(TASK GOAL):
Restate the whole listing exactly.

::::::

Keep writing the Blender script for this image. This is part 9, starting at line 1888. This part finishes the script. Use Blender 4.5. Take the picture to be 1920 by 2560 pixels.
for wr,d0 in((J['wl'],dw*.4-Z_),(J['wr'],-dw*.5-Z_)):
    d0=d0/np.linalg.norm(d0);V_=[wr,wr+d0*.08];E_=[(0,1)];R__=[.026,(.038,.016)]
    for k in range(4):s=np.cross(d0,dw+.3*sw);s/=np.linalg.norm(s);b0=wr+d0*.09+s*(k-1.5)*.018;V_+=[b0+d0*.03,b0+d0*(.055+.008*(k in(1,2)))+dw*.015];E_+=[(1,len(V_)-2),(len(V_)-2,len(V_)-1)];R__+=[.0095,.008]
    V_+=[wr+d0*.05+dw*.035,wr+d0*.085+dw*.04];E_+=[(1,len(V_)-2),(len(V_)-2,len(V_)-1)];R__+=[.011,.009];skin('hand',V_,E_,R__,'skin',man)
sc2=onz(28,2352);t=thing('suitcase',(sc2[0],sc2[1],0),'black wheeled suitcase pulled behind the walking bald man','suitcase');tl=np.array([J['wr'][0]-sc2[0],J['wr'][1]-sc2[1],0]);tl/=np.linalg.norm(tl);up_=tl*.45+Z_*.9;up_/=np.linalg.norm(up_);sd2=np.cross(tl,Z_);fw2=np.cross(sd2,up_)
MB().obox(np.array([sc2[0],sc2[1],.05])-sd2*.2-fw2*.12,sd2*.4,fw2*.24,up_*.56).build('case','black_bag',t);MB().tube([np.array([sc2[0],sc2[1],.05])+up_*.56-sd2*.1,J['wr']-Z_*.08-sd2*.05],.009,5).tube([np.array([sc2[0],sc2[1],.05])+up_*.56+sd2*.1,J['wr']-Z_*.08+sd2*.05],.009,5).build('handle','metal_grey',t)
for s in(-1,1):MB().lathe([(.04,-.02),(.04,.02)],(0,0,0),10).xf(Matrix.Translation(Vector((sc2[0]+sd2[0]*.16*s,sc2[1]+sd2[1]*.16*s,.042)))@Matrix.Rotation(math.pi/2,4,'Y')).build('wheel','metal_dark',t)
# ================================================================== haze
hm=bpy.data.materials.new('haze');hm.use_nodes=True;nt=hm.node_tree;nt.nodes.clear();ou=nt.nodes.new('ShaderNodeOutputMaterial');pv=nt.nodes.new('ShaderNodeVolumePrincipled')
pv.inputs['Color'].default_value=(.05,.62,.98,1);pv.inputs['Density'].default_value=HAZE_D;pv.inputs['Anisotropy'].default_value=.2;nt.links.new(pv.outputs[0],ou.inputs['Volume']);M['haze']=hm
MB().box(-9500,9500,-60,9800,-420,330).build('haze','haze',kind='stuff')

::::::

(COMPLETE OUTPUT):
Keep writing the Blender script for this image. This is part 9, starting at line 1888. This part finishes the script. Use Blender 4.5. Take the picture to be 1920 by 2560 pixels.
for wr,d0 in((J['wl'],dw*.4-Z_),(J['wr'],-dw*.5-Z_)):
    d0=d0/np.linalg.norm(d0);V_=[wr,wr+d0*.08];E_=[(0,1)];R__=[.026,(.038,.016)]
    for k in range(4):s=np.cross(d0,dw+.3*sw);s/=np.linalg.norm(s);b0=wr+d0*.09+s*(k-1.5)*.018;V_+=[b0+d0*.03,b0+d0*(.055+.008*(k in(1,2)))+dw*.015];E_+=[(1,len(V_)-2),(len(V_)-2,len(V_)-1)];R__+=[.0095,.008]
    V_+=[wr+d0*.05+dw*.035,wr+d0*.085+dw*.04];E_+=[(1,len(V_)-2),(len(V_)-2,len(V_)-1)];R__+=[.011,.009];skin('hand',V_,E_,R__,'skin',man)
sc2=onz(28,2352);t=thing('suitcase',(sc2[0],sc2[1],0),'black wheeled suitcase pulled behind the walking bald man','suitcase');tl=np.array([J['wr'][0]-sc2[0],J['wr'][1]-sc2[1],0]);tl/=np.linalg.norm(tl);up_=tl*.45+Z_*.9;up_/=np.linalg.norm(up_);sd2=np.cross(tl,Z_);fw2=np.cross(sd2,up_)
MB().obox(np.array([sc2[0],sc2[1],.05])-sd2*.2-fw2*.12,sd2*.4,fw2*.24,up_*.56).build('case','black_bag',t);MB().tube([np.array([sc2[0],sc2[1],.05])+up_*.56-sd2*.1,J['wr']-Z_*.08-sd2*.05],.009,5).tube([np.array([sc2[0],sc2[1],.05])+up_*.56+sd2*.1,J['wr']-Z_*.08+sd2*.05],.009,5).build('handle','metal_grey',t)
for s in(-1,1):MB().lathe([(.04,-.02),(.04,.02)],(0,0,0),10).xf(Matrix.Translation(Vector((sc2[0]+sd2[0]*.16*s,sc2[1]+sd2[1]*.16*s,.042)))@Matrix.Rotation(math.pi/2,4,'Y')).build('wheel','metal_dark',t)
# ================================================================== haze
hm=bpy.data.materials.new('haze');hm.use_nodes=True;nt=hm.node_tree;nt.nodes.clear();ou=nt.nodes.new('ShaderNodeOutputMaterial');pv=nt.nodes.new('ShaderNodeVolumePrincipled')
pv.inputs['Color'].default_value=(.05,.62,.98,1);pv.inputs['Density'].default_value=HAZE_D;pv.inputs['Anisotropy'].default_value=.2;nt.links.new(pv.outputs[0],ou.inputs['Volume']);M['haze']=hm
MB().box(-9500,9500,-60,9800,-420,330).build('haze','haze',kind='stuff')